Officer Leo Kosinski couldn’t say how the shooter died but said that he didn’t believe police fired shots. It was not clear who the shooter was or what their motive might be.

“I am devastated by the senseless act of violence that took place late last night in our city,” Mayor Rick W. West said in a statement posted on the city's Twitter account Wednesday. “Chesapeake is a tightknit community and we are all shaken by this news.”

Joetta Jeffery told CNN she received text messages from her mother who was inside the store during the shooting. Her mother, Betsy Umphlett, was not injured.

“I’m crying, I’m shaking,” Jeffery said. “I had just talked to her about buying turkeys for Thanksgiving, then this text came in.”

A database run by The Associated Press, USA Today and Northeastern University that tracks every mass killing in America going back to 2006 shows this year has been especially bad. The U.S. has now had 40 mass killings so far this year, second to the 45 that occurred for all of 2019. The database defines a mass killing as at least four people killed, not including the killer.

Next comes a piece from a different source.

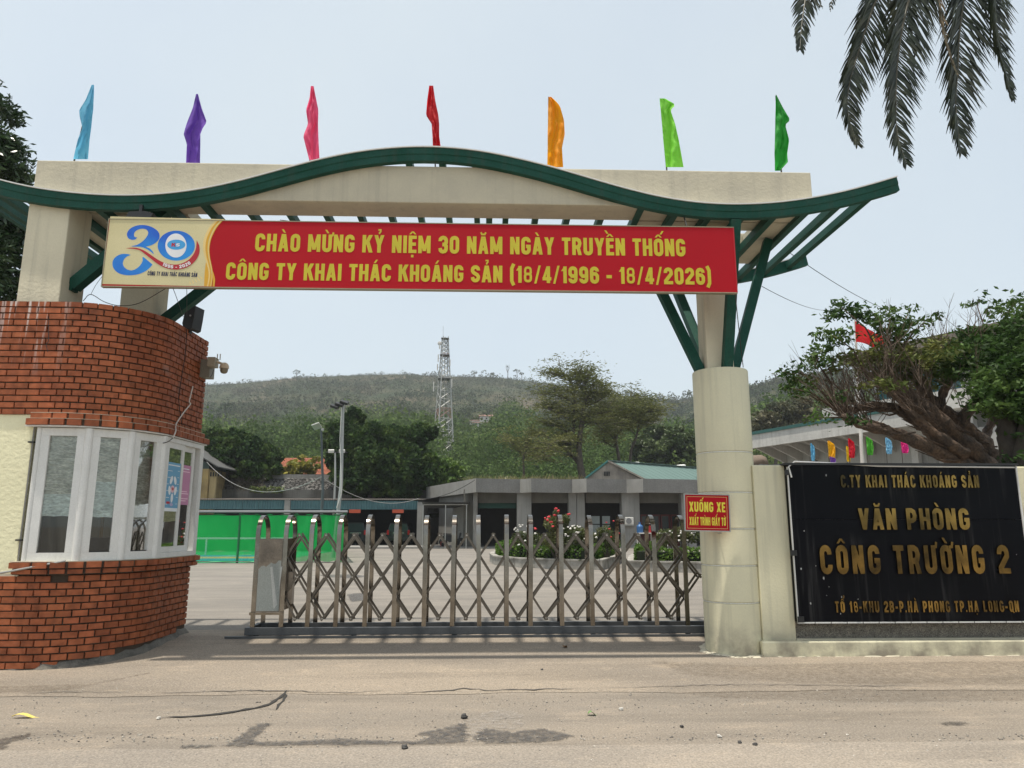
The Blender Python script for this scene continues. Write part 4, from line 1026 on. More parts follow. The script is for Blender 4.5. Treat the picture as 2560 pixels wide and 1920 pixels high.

The attack at the Walmart came three days after a person opened fire at a gay nightclub in Colorado, killing five people and wounding 17. Earlier in the year, the country was shaken by the deaths of 21 when a gunman stormed an elementary school in Uvalde, Texas.

Tuesday’s shooting also brought back memories of another at a Walmart in 2019, when a gunman police say was targeting Mexicans opened fire at a store in El Paso, Texas, and killed 22 people.

The shooting had apparently stopped when police arrived at the store in Chesapeake, which is Virginia’s second-largest city and lies next to the seaside communities of Norfolk and Virginia Beach.

Walmart tweeted early Wednesday that it was “shocked at this tragic event.”

President Joe Biden reacted to the shooting in a statement.

"Tomorrow is Thanksgiving, one of our most cherished holidays that brings us together as Americans and as families, when we hug our loved ones and count our blessings," Biden said. "But because of yet another horrific and senseless act of violence, there are now even more tables across the country that will have empty seats this Thanksgiving. There are now more families who know the worst kind of loss and pain imaginable.

"Jill and I grieve for those families, for the Chesapeake community, and for the Commonwealth of Virginia, which just suffered a terrible shooting at the University of Virginia this month. We also mourn for all those across America who have lost loved ones to these tragic shootings that we must come together as a nation to stand against."

U.S. Sen. Mark Warner said in a tweet that he was “sickened by reports of yet another mass shooting, this time at a Walmart in Chesapeake.”

State Sen. Louise Lucas echoed Warner's sentiment, tweeting that she was “absolutely heartbroken that America’s latest mass shooting took place in a Walmart in my district."